The IEEE 802.16-2004 standard has provided some transmitter and receiver test requirements. These requirements need to be tested for and conformance demonstrated. Therefore, in the proposed test design, the authors have incorporated ways to measure the requirements enforced in the standard. The following measurement capabilities have been incorporated into the receiver in addition to the ones that will be discussed in more detail shortly:

• Relative constellation error (RCE) in percent or decibels (dB).
• RCE versus symbol number.
• RCE versus subcarrier number.
• Spectral flatness.
• Crest factor (a measure of the peak-to-average power ratio).
• Peak, average, and minimum error vector magnitude (EVM).
• Error vector spectrum/time, including rootmean-square (RMS) error vector.

This list contains standard measurements that are widely discussed in the literature. Other suppliers of test equipment, such as Agilent Technologies (www.agilent.com), Anritsu Co. (www.us.anritsu.com), and Rohde & Schwarz (www.rohde-schwarz.com) are also providing such measurement capabilities in their WiMAX receiver solutions, often in the form of programmable receivers using software-defined-radio (SDR) architectures. Since these measurements are well documented in the literature and in the standard document for 802.16-2004, they will not be covered here. Instead, the following additional measurements will be briefly detailed.
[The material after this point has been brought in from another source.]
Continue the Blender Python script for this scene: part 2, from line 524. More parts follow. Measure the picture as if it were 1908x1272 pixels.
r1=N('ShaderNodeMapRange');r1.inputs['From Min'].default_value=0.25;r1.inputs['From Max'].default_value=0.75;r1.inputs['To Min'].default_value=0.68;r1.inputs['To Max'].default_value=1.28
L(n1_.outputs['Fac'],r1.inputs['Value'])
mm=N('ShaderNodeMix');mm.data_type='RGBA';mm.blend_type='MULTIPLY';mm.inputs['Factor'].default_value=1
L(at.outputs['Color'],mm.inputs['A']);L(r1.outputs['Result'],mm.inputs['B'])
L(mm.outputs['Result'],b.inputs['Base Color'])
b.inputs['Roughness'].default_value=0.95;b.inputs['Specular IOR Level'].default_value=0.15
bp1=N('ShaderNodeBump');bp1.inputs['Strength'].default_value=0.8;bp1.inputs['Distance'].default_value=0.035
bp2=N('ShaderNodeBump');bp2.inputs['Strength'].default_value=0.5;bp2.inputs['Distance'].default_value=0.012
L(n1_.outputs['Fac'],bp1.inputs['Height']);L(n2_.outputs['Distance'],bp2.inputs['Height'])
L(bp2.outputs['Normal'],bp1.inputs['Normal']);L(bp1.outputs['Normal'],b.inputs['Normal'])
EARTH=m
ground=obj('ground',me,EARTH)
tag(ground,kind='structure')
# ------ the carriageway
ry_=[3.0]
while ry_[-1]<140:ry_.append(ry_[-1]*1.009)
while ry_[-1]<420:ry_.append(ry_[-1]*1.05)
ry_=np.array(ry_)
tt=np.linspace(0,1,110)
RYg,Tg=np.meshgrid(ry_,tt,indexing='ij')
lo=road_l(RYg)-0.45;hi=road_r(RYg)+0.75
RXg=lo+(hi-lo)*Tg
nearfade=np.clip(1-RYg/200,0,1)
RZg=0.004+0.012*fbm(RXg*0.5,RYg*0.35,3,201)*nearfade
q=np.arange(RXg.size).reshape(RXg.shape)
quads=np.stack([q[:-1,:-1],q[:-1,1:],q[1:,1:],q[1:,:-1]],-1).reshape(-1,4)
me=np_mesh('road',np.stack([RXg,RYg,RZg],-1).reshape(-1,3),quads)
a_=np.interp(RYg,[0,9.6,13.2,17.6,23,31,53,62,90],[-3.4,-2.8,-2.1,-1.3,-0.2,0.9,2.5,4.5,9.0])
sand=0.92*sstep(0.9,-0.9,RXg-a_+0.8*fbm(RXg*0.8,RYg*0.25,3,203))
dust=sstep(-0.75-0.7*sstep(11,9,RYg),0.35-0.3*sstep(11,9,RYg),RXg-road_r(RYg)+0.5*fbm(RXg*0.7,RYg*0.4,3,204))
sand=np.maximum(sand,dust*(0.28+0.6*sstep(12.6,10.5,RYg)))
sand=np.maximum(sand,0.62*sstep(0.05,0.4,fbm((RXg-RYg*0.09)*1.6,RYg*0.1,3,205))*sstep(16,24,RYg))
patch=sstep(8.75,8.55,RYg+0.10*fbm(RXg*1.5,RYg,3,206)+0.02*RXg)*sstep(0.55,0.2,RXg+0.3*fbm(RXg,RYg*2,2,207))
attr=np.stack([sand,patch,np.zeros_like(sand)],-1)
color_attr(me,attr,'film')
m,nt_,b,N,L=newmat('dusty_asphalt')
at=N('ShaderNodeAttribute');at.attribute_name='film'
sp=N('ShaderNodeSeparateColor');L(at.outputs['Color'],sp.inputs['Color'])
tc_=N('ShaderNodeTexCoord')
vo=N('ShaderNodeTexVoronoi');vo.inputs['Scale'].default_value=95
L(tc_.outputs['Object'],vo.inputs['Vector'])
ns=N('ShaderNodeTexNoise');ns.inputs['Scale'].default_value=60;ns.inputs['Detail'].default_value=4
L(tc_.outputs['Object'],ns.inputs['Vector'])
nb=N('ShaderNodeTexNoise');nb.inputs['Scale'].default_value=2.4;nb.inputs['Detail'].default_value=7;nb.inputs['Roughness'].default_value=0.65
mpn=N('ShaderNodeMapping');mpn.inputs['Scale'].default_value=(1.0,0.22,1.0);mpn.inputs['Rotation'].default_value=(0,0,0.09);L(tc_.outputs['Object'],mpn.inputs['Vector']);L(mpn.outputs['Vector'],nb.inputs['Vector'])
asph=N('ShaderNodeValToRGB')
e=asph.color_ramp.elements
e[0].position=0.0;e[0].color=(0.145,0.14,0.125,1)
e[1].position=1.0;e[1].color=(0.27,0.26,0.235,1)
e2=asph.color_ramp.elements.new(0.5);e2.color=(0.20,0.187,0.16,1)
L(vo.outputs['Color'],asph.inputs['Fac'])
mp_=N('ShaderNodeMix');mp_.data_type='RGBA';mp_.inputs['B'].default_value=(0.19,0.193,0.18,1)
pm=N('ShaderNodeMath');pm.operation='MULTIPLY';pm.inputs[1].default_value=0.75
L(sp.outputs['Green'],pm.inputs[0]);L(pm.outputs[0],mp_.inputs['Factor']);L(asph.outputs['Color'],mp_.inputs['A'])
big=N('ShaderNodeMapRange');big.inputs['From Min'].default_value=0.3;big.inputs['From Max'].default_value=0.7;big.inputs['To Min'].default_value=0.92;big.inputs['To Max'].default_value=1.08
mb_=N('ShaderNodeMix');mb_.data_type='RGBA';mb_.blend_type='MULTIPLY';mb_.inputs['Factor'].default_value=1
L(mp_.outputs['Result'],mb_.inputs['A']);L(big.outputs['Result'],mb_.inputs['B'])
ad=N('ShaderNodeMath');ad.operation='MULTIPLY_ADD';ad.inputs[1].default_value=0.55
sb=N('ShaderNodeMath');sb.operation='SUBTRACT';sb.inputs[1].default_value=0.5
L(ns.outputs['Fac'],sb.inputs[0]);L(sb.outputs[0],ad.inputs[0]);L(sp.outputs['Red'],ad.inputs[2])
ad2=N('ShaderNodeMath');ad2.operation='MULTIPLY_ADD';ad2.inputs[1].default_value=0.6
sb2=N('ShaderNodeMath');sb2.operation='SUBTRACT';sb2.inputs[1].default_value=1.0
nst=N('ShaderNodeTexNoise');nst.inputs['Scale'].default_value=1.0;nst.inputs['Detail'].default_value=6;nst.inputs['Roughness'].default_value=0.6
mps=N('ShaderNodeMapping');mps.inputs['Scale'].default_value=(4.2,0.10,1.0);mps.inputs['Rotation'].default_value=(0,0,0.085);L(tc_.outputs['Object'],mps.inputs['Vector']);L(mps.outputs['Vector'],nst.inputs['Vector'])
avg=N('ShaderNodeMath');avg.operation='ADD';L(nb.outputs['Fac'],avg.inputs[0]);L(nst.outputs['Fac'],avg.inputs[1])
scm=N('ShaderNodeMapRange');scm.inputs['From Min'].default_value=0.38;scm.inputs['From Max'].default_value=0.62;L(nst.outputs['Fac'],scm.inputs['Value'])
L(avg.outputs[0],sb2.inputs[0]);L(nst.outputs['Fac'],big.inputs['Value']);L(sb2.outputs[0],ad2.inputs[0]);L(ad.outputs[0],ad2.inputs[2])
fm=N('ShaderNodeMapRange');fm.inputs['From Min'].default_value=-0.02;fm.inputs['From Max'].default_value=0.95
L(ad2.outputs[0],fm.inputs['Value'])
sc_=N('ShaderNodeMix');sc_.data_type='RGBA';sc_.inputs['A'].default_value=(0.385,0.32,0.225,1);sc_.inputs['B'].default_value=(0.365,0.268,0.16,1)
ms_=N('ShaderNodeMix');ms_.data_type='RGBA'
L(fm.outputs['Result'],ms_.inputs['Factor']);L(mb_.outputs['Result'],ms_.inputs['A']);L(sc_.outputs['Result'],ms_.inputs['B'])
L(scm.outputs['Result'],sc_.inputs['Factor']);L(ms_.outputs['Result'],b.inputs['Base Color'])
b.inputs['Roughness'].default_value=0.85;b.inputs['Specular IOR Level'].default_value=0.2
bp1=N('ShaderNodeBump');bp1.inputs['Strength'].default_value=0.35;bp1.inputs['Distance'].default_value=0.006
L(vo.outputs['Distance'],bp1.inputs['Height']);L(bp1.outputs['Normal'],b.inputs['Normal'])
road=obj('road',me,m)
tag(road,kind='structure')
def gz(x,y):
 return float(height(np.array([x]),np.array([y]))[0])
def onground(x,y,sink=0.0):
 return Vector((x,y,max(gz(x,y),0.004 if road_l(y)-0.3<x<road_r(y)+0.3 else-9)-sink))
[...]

Frequency error is a measurement of the difference of the carrier frequencies generated by the local oscillators at the transmitter and receiver. Rather than the absolute frequency error, the normalized frequency error is a more appropriate value. The frequency error is often measured from the time-domain signal. However, it is also possible to measure the frequency error using frequency-domain samples. In our implementation, we have used time-domain samples for the measurement as described in the previous section.

The sample clock error measurement determines the sampling clock difference at the transmitter and receiver. This measurement in OFDM system is often performed during the pilot tracking period. Since sampling clock introduces a phase rotation that depends on the carrier and OFDM symbol index, variation of the rotation can be used to estimate the sample clock error. Sample clock error is popularly estimated using frequency-domain samples after channel equalization.

Received-signal-strength-indication (RSSI) estimation provides a simple indication of how strong the signal is at the receiver front end. If the received signal strength is stronger than the threshold value, then the link is considered to be good. Compared to other measurements like CINR and BER, RSSI estimation is simple and computationally less complex, as it does not require the processing and demodulation of the received samples. However, the received signal includes noise, interference, and other channel impairments. Therefore, receiving a good signal strength does not tell much about the channel and the signal quality. Instead, it gives an indication whether a strong signal is present or not in the channel of interest.

If the measurement is performed on a wireless channel with a portable measurement device, the received signal power fluctuates rapidly due to fading. In order to obtain reliable estimates, the signal needs to be averaged over a time window to compensate for short-term fluctuations. The averaging window size depends on the system, application, variation of the channel, etc. For example, if multiple receiver antennas are involved at the receiver, the window can be shorter compared to a single antenna receiver. For measurements with a cable connected between the DUT and receiver, this is not an issue. Therefore, even short window of measurements can provide reliable RSSI values.

Carrier-to-interference-ratio (CIR), carrier-to-interference-plus-noise-ratio (CINR), signal-to-interference-ratio (SIR), signal-to-noise-ratio (SNR), and signal-to-interference-plus-noise-ratio (SINR) are the most common ways of measuring the channel quality during (or just after) the demodulation of the received signal. CINR (or SNR, or SINR) provides information on how strong the desired signal is compared to the interferer (or noise, or interference plus noise). Most wireless-communication systems are interference-limited, therefore, CIR and CINR are more commonly used. Compared to RSSI, these measurements provide more accurate and reliable estimates at the expense of computational complexity and with additional delay.

CINR estimation can be employed by estimating signal power and interference power separately and then by taking the ratio of these two. The channel parameter estimates can be used to calculate the signal power. A version of EVM measures the error between what is received and what was expected and can be used for noise-plus-interference-power measurement.